GR L 73399; (November, 1986) (Digest)
G.R. No. L-73399 November 28, 1986
PEOPLE OF THE PHILIPPINES, plaintiff-appellee, vs. RAMON ABEDES Y SALGADO, defendant-appellant.
FACTS
Ramon Abedes y Salgado was convicted by the Regional Trial Court of Quezon City for violating the Dangerous Drugs Act ( R.A. No. 6425 , as amended) and sentenced to life imprisonment and a fine. The prosecution evidence established that on October 2, 1984, based on a tip, Anti-Narcotics Command operatives set up an entrapment. Sergeant Angelito Manalo, posing as a buyer, was introduced to Abedes by an informer. Abedes provided one tea bag of marijuana in exchange for a marked ten-peso bill. Upon the pre-arranged signal, arresting officers apprehended Abedes, recovered the marked money from his waist, and, after he was informed of his rights, he voluntarily surrendered an additional piece of marijuana cake from his residence. Forensic tests confirmed the substances were marijuana.
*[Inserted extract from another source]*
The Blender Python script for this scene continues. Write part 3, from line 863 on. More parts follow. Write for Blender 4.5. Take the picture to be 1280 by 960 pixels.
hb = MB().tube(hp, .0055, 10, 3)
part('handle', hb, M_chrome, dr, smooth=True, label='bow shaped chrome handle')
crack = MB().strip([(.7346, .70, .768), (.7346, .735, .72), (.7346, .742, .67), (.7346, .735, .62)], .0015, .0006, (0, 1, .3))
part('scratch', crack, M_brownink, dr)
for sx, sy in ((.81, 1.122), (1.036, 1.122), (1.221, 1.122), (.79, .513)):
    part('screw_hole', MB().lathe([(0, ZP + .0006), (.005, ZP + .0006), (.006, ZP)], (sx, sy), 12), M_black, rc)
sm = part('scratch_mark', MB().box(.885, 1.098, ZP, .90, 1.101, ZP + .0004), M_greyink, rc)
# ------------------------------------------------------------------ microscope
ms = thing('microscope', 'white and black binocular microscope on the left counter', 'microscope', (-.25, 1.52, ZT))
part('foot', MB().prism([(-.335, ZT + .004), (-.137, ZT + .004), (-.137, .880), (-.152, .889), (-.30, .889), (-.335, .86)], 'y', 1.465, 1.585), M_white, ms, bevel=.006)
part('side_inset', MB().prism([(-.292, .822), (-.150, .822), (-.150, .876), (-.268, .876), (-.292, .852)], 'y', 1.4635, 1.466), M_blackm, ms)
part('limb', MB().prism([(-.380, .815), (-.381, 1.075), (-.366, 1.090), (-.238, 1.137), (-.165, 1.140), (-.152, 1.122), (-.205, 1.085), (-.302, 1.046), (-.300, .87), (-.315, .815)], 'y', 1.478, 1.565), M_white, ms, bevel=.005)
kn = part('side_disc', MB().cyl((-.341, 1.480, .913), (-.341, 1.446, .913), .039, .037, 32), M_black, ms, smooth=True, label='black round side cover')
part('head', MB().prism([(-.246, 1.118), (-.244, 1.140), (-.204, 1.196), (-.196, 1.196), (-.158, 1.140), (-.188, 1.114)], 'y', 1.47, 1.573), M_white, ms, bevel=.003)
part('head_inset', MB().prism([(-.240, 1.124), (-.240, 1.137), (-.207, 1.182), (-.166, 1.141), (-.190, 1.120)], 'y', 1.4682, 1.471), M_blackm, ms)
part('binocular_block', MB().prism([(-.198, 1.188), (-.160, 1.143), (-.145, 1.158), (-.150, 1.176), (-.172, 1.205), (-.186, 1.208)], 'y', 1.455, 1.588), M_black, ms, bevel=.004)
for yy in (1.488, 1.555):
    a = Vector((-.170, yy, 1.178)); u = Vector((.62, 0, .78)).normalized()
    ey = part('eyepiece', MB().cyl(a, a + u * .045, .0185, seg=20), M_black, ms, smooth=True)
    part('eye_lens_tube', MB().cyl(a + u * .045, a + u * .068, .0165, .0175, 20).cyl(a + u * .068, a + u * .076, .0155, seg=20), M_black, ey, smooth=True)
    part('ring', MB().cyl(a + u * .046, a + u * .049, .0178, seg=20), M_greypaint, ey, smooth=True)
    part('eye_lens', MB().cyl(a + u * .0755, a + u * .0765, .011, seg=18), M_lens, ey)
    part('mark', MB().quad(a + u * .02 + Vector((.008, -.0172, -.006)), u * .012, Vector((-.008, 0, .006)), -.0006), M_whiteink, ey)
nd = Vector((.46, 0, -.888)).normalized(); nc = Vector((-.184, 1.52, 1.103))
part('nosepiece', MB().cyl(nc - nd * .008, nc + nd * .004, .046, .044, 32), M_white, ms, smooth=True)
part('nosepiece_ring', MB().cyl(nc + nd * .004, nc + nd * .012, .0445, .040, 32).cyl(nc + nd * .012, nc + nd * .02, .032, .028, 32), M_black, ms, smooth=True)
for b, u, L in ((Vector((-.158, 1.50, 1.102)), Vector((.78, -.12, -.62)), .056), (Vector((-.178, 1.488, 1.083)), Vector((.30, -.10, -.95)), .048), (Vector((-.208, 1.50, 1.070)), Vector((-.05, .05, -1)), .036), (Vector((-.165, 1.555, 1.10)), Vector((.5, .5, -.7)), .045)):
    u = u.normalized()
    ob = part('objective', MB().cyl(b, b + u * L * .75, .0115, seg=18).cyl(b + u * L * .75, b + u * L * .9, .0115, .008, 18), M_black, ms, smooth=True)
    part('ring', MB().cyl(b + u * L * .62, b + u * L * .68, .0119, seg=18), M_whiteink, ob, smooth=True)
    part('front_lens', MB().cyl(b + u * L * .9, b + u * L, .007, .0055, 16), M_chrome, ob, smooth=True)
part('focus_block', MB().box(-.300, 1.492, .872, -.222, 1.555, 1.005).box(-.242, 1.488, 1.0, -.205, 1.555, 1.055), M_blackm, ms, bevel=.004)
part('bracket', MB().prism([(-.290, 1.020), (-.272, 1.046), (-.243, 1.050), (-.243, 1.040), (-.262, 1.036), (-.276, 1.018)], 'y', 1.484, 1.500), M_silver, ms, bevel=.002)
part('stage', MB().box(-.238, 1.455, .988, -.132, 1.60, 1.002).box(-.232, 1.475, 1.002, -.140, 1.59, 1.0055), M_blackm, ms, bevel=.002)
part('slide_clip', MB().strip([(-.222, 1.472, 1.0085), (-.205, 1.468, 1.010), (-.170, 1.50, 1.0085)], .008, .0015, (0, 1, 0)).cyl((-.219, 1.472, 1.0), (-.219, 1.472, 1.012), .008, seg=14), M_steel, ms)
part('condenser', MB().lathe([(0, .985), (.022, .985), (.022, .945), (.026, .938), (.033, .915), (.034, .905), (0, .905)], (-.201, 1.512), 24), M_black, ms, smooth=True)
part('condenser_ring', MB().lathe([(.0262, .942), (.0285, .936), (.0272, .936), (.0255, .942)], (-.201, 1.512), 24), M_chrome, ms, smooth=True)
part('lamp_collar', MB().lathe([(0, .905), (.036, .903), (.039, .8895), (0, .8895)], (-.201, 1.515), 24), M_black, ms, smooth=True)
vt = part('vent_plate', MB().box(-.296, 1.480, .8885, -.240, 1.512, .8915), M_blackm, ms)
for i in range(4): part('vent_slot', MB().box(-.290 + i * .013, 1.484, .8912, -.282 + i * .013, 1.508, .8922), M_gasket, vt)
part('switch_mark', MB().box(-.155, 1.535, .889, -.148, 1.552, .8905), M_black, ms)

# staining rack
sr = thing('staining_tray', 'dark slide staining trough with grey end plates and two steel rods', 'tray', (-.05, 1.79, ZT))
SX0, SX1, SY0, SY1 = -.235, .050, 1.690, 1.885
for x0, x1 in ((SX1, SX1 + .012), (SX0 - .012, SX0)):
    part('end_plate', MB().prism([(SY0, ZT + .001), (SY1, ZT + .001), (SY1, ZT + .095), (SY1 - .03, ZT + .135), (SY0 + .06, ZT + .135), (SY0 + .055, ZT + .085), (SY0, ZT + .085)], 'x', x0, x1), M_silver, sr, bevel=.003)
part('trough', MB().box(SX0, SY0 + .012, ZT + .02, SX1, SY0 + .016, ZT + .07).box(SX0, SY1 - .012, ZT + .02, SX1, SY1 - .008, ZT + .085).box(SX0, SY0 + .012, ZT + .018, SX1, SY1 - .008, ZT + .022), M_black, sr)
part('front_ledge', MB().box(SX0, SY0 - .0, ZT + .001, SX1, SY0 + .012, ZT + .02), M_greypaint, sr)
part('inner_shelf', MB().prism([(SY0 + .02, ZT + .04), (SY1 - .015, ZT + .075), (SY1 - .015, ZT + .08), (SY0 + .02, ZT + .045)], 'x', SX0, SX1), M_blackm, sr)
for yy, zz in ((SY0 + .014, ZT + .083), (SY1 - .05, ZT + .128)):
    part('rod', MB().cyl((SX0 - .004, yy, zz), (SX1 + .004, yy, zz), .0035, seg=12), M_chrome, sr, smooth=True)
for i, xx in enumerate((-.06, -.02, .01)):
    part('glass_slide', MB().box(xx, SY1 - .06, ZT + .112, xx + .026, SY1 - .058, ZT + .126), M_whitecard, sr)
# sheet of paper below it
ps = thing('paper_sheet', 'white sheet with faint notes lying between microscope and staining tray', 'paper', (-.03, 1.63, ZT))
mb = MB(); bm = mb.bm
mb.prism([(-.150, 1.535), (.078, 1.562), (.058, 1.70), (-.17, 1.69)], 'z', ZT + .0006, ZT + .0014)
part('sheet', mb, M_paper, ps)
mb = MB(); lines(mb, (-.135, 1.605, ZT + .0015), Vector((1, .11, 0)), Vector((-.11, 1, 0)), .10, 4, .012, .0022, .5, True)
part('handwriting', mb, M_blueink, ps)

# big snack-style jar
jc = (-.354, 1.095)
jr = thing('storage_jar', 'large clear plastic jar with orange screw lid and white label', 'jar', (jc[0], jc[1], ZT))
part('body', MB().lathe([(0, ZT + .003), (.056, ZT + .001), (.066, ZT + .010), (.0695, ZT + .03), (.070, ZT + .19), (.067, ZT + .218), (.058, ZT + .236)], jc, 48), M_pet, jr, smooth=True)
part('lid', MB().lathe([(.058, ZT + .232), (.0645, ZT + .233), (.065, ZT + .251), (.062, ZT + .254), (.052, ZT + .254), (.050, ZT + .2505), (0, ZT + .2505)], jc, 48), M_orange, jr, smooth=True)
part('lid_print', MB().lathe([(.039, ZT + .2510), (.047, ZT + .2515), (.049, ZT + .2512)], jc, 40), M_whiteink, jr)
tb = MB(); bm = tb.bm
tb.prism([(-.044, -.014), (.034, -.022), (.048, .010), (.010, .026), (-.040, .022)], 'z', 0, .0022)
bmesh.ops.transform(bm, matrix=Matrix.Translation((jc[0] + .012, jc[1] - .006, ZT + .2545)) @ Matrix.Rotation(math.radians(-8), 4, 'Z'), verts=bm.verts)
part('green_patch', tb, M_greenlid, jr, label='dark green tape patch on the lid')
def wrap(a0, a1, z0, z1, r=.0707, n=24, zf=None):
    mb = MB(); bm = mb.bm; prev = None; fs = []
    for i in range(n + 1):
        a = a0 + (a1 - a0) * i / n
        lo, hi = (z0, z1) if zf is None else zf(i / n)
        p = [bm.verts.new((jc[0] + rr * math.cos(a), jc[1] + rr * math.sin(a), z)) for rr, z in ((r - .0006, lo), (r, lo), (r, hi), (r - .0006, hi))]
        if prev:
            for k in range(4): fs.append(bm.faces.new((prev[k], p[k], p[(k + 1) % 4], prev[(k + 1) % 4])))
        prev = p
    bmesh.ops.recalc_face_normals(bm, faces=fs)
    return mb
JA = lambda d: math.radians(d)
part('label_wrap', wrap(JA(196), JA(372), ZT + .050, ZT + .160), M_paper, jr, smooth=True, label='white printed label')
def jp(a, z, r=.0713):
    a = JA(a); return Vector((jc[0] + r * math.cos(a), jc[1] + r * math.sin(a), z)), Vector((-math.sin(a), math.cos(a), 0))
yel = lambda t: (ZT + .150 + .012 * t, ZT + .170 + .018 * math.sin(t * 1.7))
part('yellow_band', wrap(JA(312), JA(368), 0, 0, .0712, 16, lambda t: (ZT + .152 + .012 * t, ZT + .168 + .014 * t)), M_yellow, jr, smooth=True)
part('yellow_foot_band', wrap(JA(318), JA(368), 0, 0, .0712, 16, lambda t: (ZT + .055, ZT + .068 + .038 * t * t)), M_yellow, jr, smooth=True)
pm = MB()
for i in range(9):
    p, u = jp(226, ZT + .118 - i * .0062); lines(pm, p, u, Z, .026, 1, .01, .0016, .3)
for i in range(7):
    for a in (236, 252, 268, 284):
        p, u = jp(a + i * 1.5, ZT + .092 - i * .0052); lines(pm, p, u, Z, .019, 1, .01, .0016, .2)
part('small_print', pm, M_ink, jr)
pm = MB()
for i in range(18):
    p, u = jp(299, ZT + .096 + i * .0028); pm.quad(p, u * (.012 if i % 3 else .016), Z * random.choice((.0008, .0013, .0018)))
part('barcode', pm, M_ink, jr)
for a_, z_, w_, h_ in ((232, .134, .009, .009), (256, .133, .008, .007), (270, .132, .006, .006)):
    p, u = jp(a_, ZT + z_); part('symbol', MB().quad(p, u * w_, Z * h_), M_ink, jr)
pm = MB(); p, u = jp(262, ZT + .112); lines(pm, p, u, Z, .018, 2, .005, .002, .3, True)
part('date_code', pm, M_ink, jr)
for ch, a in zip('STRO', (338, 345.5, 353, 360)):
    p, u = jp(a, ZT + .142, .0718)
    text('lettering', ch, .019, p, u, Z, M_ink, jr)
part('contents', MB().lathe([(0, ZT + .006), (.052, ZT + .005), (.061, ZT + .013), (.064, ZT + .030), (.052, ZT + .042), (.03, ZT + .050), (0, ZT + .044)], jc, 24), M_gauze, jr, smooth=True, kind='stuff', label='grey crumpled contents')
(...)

The defense presented a starkly different version. Abedes claimed he was forcibly taken from his pigpen by four armed men, handcuffed, and framed. He alleged he was coerced to sign a receipt, threatened for money, and that no marijuana was recovered from him. He denied consenting to any search and claimed the prosecution’s narrative was fabricated.
ISSUE
The core issues were: (1) whether the trial court’s factual findings convicting Abedes were supported by evidence, and (2) whether the penalty of life imprisonment was excessive.
RULING
The Supreme Court affirmed the conviction and the penalty. The Court found the trial court’s factual conclusions fully supported by the evidence. It systematically rejected Abedes’s arguments attacking minor alleged inconsistencies in the prosecution’s case. The Court held that the identification of the marked money did not solely depend on recording its serial number, as treating it with powder was a valid alternative method. The non-presentation of Abedes’s shorts or the confidential informer was within the prosecution’s discretion and did not weaken its case, which was built on the direct, positive, and consistent testimonies of the arresting officers.
The Court emphasized that Abedes’s defense amounted to nothing more than a bare denial, which cannot prevail over the positive identification by prosecution witnesses. Regarding the penalty, the Court ruled it was precisely within the range mandated by Section 4 of the Dangerous Drugs Act, as amended, which prescribes life imprisonment to death and a fine for the sale of prohibited drugs. Citing precedent, the Court stated that a drug pusher “deserves no mercy,” as the crime is a grave societal ill. The appeal was denied, and the decision was affirmed with a minor correction to delete the parenthetical “30 years” from the life imprisonment term.